Se me estaba quedando la boca seca, así que repartí tabaco otra vez.
- ¡A ver si nos aclaramos! If guan tuentifaif, tu forty.
Veinte minutos más de discusión. La tarde caía y empezaba el Sabat; los judíos recogían sus paradas y tomaban el camino de casa para celebrar el Pesah. Nosotros también abreviamos: si no teníamos intención de comprar un pesebre lo mejor era no perder más tiempo en el regateo. El, ya mi amigo, moro se dio cuenta de que no había venta y cerró el trato en forty dólares. Me fijé en el segundo Niño. Era parecido al primero pero tenía medio metro de pescuezo; pedí que me lo cambiara por otro.

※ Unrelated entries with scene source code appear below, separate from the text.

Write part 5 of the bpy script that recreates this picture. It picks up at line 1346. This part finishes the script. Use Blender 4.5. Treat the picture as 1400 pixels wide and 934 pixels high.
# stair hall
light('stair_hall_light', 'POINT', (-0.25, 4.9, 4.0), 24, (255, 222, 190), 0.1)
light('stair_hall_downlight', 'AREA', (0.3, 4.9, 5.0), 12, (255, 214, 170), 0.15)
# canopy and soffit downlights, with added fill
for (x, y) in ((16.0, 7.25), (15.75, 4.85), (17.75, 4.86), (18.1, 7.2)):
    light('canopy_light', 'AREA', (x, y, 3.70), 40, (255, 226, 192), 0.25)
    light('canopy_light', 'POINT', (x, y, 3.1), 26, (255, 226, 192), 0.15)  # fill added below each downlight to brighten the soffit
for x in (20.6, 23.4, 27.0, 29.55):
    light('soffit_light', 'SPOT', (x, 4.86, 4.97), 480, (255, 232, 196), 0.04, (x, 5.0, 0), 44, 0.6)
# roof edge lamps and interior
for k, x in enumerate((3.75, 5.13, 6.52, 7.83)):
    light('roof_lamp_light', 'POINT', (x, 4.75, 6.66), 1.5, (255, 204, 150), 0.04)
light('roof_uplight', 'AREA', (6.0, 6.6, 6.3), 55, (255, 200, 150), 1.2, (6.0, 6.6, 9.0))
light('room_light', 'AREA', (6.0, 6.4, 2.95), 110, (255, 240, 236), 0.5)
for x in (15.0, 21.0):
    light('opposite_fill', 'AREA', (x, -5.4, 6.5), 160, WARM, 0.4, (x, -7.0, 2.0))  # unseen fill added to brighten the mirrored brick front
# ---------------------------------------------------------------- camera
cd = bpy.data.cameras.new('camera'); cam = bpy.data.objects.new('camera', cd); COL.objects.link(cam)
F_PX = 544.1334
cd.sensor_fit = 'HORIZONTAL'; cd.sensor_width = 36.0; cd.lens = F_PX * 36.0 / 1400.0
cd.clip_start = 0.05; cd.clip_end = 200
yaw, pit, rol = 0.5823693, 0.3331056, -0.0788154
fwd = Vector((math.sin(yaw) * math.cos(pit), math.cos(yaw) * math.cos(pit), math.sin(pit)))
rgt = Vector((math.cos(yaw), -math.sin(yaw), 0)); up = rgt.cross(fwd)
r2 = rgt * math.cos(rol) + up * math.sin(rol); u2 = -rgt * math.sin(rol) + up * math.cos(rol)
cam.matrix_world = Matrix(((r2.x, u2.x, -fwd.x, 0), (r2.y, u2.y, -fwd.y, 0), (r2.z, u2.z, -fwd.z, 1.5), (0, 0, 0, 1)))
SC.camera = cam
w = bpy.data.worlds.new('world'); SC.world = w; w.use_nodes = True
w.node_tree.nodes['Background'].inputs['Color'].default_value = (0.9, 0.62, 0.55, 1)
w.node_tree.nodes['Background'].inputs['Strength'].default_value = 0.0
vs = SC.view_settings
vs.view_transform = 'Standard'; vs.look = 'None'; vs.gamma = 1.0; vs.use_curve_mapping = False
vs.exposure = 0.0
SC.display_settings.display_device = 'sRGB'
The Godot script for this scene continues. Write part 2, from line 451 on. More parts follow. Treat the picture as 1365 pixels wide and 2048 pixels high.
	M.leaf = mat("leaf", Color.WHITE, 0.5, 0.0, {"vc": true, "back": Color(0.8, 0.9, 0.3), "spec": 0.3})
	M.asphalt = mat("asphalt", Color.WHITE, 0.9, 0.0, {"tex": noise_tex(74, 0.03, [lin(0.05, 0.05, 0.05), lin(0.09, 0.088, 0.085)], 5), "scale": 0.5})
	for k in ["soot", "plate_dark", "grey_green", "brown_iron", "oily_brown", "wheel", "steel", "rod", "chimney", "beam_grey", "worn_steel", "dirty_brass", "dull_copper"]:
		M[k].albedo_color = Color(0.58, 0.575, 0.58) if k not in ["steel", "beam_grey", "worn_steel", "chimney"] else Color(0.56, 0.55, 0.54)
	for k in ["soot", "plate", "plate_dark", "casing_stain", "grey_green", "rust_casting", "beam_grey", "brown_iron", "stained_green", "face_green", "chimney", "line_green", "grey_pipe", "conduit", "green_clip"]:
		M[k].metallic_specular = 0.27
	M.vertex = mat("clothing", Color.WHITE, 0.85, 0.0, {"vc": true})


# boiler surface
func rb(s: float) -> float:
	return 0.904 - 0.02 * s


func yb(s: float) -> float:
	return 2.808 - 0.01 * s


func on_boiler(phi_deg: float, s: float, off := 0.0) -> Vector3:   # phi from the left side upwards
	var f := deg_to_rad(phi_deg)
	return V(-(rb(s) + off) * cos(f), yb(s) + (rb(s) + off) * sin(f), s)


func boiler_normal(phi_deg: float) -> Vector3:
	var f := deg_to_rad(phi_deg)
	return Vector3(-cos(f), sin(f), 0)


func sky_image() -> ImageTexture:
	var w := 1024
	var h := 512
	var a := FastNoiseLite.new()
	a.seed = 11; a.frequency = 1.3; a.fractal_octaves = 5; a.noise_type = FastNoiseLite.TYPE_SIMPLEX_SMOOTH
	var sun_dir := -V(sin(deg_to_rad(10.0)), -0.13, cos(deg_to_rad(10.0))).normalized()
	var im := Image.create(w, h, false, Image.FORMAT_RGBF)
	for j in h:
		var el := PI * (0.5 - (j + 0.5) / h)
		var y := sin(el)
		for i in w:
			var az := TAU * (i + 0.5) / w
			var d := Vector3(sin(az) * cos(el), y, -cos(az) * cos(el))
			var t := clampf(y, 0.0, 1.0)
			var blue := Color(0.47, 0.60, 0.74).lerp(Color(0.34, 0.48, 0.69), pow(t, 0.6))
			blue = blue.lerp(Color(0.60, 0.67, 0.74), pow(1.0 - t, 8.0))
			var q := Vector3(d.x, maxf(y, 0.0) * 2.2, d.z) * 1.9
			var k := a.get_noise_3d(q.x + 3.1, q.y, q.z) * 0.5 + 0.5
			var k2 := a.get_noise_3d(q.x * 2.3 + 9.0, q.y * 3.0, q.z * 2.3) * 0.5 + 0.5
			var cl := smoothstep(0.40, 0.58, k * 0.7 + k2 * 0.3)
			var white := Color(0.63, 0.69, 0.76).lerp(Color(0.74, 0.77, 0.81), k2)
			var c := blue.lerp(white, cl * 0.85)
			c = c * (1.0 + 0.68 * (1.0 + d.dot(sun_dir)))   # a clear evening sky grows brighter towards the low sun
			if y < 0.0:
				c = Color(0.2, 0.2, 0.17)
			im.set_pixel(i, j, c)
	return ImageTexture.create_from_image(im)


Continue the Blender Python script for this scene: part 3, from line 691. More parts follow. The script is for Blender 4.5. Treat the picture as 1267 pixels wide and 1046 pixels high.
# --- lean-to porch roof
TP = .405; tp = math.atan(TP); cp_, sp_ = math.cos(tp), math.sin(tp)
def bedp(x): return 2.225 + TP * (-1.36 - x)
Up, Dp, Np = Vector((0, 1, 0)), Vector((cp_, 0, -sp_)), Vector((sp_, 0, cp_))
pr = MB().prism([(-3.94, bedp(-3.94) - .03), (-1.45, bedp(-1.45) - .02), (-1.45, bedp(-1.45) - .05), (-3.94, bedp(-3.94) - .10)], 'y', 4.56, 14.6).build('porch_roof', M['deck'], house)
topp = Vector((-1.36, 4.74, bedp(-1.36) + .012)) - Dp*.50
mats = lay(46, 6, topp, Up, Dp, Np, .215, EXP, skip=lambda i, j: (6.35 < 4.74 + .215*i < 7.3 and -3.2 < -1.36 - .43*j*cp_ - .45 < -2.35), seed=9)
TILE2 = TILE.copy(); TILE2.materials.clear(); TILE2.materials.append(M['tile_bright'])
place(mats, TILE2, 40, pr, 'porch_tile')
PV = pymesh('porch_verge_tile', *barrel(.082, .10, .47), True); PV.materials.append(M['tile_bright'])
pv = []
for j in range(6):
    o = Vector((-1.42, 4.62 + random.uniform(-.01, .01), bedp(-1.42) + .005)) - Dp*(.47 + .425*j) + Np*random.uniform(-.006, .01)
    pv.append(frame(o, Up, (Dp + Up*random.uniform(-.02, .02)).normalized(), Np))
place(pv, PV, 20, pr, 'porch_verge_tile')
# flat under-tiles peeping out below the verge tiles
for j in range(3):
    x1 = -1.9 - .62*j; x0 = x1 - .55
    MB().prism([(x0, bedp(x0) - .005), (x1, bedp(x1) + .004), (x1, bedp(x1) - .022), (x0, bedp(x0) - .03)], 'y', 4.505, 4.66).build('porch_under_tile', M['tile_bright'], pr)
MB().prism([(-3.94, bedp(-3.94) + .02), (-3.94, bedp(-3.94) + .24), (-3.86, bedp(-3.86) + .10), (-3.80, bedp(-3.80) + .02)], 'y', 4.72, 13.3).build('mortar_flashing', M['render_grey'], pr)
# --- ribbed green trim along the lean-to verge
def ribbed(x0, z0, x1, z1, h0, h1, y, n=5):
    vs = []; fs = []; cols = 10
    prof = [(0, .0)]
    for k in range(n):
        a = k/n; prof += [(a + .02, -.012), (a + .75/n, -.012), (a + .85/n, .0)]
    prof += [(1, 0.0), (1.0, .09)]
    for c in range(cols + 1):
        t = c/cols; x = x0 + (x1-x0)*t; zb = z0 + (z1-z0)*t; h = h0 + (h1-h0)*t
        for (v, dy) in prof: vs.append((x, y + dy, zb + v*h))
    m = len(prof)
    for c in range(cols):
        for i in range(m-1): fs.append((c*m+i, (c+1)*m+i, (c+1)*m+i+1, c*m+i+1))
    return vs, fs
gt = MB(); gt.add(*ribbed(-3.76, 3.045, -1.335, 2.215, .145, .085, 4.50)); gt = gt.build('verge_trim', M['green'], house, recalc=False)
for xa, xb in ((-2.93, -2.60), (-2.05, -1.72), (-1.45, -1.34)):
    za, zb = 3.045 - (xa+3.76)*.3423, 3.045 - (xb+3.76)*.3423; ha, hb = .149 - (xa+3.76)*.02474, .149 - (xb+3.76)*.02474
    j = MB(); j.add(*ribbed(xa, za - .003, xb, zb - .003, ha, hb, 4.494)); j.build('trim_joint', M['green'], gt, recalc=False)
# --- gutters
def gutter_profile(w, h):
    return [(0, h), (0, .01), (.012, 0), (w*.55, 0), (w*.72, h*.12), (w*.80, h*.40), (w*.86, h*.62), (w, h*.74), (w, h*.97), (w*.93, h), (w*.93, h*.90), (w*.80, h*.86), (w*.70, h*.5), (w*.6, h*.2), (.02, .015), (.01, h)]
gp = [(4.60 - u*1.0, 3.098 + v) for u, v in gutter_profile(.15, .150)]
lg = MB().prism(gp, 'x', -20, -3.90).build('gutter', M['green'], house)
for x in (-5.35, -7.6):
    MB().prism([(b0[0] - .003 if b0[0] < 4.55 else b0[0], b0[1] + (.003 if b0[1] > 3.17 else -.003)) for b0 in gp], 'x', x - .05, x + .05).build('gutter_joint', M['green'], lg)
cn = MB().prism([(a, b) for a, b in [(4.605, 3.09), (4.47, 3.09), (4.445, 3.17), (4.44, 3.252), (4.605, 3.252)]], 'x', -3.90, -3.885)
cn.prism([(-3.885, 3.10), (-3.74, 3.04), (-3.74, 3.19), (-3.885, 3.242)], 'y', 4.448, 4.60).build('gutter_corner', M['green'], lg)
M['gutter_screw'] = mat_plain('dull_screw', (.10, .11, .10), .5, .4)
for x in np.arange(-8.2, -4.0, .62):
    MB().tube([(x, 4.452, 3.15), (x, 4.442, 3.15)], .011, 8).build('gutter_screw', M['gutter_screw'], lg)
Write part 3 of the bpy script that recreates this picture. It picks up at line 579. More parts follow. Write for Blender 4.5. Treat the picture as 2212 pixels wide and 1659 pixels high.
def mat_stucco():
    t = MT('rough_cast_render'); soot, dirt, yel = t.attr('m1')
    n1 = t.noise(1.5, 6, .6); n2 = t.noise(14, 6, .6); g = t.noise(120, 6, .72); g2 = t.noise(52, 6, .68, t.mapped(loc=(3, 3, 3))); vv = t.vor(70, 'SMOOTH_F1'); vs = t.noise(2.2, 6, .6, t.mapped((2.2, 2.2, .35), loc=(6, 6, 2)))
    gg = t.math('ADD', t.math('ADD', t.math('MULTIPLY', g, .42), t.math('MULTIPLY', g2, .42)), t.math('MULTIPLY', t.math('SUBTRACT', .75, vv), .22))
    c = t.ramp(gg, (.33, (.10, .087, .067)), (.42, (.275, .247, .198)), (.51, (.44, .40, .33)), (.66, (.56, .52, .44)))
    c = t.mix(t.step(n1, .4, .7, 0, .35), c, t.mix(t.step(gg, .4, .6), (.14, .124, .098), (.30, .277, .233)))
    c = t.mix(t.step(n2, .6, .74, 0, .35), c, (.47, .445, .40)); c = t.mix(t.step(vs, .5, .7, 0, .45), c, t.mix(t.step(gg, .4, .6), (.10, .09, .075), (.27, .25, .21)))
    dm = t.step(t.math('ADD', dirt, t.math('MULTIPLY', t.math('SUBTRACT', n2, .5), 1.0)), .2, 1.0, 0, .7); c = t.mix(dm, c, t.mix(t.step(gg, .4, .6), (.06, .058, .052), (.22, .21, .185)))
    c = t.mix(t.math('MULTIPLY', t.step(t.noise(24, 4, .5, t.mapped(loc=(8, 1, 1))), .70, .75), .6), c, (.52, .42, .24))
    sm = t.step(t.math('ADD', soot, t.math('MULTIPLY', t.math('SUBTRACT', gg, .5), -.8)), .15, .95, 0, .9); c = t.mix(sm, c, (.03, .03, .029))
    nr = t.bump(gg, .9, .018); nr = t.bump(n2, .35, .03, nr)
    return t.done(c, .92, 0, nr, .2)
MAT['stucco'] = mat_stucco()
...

- No problem –y me enseñó otro que estaba mejor hecho pero era más feo que el que le había vendido al extremeño-.
Se fue a la trastienda y volvió con los belenes empaquetados. Uno de ellos estaba marcado con una X. Ángel fue a cogerlo y el palestino le indicó con una sonrisa que ese era el mío. Echamos otro cigarrillo mientras pagábamos y el morete me guiño un ojo al darme el cambio.

Cuando abrimos el paquete en el hotel comprobamos que nos había puesto el Niño más guapo. En el comedor encontramos a Ángel cabreado: su Niño era el del pescuezo de medio metro.